- _PROMPT_:
Omit every picture and return the rest of the data unaltered.

- _DATASET SECTION_:
= = = = = = =

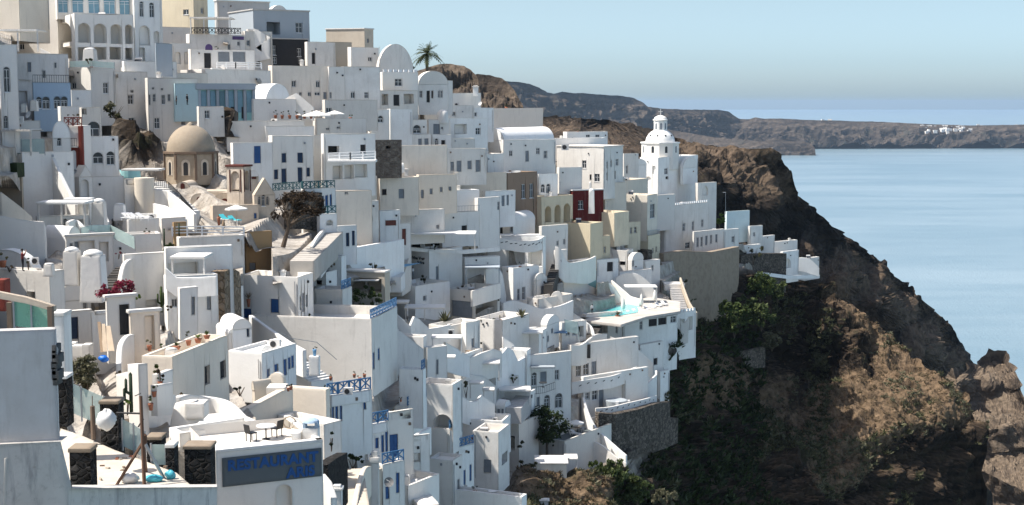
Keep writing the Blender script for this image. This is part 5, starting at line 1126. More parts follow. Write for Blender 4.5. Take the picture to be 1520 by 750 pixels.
# old domed church
d = 182.0; k = d / F; c0 = P(276, 264, d); c = V((c0.x, c0.y + 3.2, c0.z))
T = Thing('old_church', 'old stone church with a weathered brown dome', 'church', c)
R = 39 * k; zt = P(276, 229, d).z
q = MB(); octa(q, c, R, c.z - 1, zt); T.part('drum', q, 'domestone')
q = MB(); octa(q, c, R * 1.07, zt, zt + .28); T.part('cornice', q, 'oldwood')
q = MB(); hr = 36 * k; q.lathe(V((c.x, c.y, zt + .28)), [(hr * math.cos(a), hr * 1.10 * math.sin(a)) for a in [math.pi / 2 * i / 10 for i in range(10)]] + [(.5, hr * 1.10), (.16, hr * 1.2), (0, hr * 1.22)], 32); T.part('dome', q, 'domestone', smooth=True)
for i in range(8):
    a = 2 * math.pi * i / 8 - math.pi / 2 + math.pi / 4 * 0; n = V((math.cos(a), math.sin(a), 0)); u = V((-n.y, n.x, 0)); m_ = c + n * R * math.cos(math.pi / 8)
    if n.y > .4: continue
    f = MB(); archplate(f, m_ + Z * .25, u, 1.15, 2.1, n, .06); fo = T.part('window', f, 'chapelstone'); g = MB(); archplate(g, m_ + Z * .3 + n * .06, u, .6, 1.7, n, .01); T.part('pane', g, 'charcoal', parent=fo)
    p_ = MB(); a2 = a + math.pi / 8; e = c + V((math.cos(a2), math.sin(a2), 0)) * R * 1.0; p_.cbox(V((e.x, e.y, c.z - .3)), .3, .3, zt - c.z + .3, a2); T.part('pilaster', p_, 'oldwood')
q = MB(); a = P(262, 284, 178); b = P(336, 284, 178); q.box(V((a.x, 178, a.z - 6)), V((b.x - a.x, 0, 0)), V((0, 8.5, 0)), Z * 6); q.box(V((a.x - 1.2, 176.5, a.z - 8)), V((b.x - a.x + 5.0, 0, 0)), V((0, 8, 0)), Z * 6.1); T.part('wall', q, 'chapelstone')
for x0, x1, yt, dd in ((283, 310, 287, 175.4), (316, 352, 286, 175.0), (262, 282, 270, 177.4)):
    A = P(x0, 312, dd); B = P(x1, 312, dd); tz = P(x0, yt, dd).z; w_ = B.x - A.x; rr = w_ / 2; zs = tz - rr * .85; q = MB()
    ring = lambda y: [V((A.x + rr - rr * math.cos(math.pi * i / 14), y, zs + rr * .85 * math.sin(math.pi * i / 14))) for i in range(15)]
    q.grid([ring(dd), ring(dd + 7)]); f = ring(dd); q.face([V((A.x, dd, A.z - 3))] + f + [V((B.x, dd, A.z - 3))]); q.face([V((A.x, dd, A.z - 3)), V((A.x, dd + 7, A.z - 3)), V((A.x, dd + 7, zs)), V((A.x, dd, zs))]); q.face([V((B.x, dd, A.z - 3)), V((B.x, dd + 7, A.z - 3)), V((B.x, dd + 7, zs)), V((B.x, dd, zs))])
    v_ = T.part('vault', q, 'chapelstone'); g = MB(); archplate(g, V((A.x + rr, dd, zs - .55)), V((1, 0, 0)), rr * .62, 1.1, V((0, -1, 0)), .04); T.part('window', g, 'maroon', parent=v_)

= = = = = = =

- _TASK ANSWER_:
Keep writing the Blender script for this image. This is part 5, starting at line 1126. More parts follow. Write for Blender 4.5. Take the picture to be 1520 by 750 pixels.
# old domed church
d = 182.0; k = d / F; c0 = P(276, 264, d); c = V((c0.x, c0.y + 3.2, c0.z))
T = Thing('old_church', 'old stone church with a weathered brown dome', 'church', c)
R = 39 * k; zt = P(276, 229, d).z
q = MB(); octa(q, c, R, c.z - 1, zt); T.part('drum', q, 'domestone')
q = MB(); octa(q, c, R * 1.07, zt, zt + .28); T.part('cornice', q, 'oldwood')
q = MB(); hr = 36 * k; q.lathe(V((c.x, c.y, zt + .28)), [(hr * math.cos(a), hr * 1.10 * math.sin(a)) for a in [math.pi / 2 * i / 10 for i in range(10)]] + [(.5, hr * 1.10), (.16, hr * 1.2), (0, hr * 1.22)], 32); T.part('dome', q, 'domestone', smooth=True)
for i in range(8):
    a = 2 * math.pi * i / 8 - math.pi / 2 + math.pi / 4 * 0; n = V((math.cos(a), math.sin(a), 0)); u = V((-n.y, n.x, 0)); m_ = c + n * R * math.cos(math.pi / 8)
    if n.y > .4: continue
    f = MB(); archplate(f, m_ + Z * .25, u, 1.15, 2.1, n, .06); fo = T.part('window', f, 'chapelstone'); g = MB(); archplate(g, m_ + Z * .3 + n * .06, u, .6, 1.7, n, .01); T.part('pane', g, 'charcoal', parent=fo)
    p_ = MB(); a2 = a + math.pi / 8; e = c + V((math.cos(a2), math.sin(a2), 0)) * R * 1.0; p_.cbox(V((e.x, e.y, c.z - .3)), .3, .3, zt - c.z + .3, a2); T.part('pilaster', p_, 'oldwood')
q = MB(); a = P(262, 284, 178); b = P(336, 284, 178); q.box(V((a.x, 178, a.z - 6)), V((b.x - a.x, 0, 0)), V((0, 8.5, 0)), Z * 6); q.box(V((a.x - 1.2, 176.5, a.z - 8)), V((b.x - a.x + 5.0, 0, 0)), V((0, 8, 0)), Z * 6.1); T.part('wall', q, 'chapelstone')
for x0, x1, yt, dd in ((283, 310, 287, 175.4), (316, 352, 286, 175.0), (262, 282, 270, 177.4)):
    A = P(x0, 312, dd); B = P(x1, 312, dd); tz = P(x0, yt, dd).z; w_ = B.x - A.x; rr = w_ / 2; zs = tz - rr * .85; q = MB()
    ring = lambda y: [V((A.x + rr - rr * math.cos(math.pi * i / 14), y, zs + rr * .85 * math.sin(math.pi * i / 14))) for i in range(15)]
    q.grid([ring(dd), ring(dd + 7)]); f = ring(dd); q.face([V((A.x, dd, A.z - 3))] + f + [V((B.x, dd, A.z - 3))]); q.face([V((A.x, dd, A.z - 3)), V((A.x, dd + 7, A.z - 3)), V((A.x, dd + 7, zs)), V((A.x, dd, zs))]); q.face([V((B.x, dd, A.z - 3)), V((B.x, dd + 7, A.z - 3)), V((B.x, dd + 7, zs)), V((B.x, dd, zs))])
    v_ = T.part('vault', q, 'chapelstone'); g = MB(); archplate(g, V((A.x + rr, dd, zs - .55)), V((1, 0, 0)), rr * .62, 1.1, V((0, -1, 0)), .04); T.part('window', g, 'maroon', parent=v_)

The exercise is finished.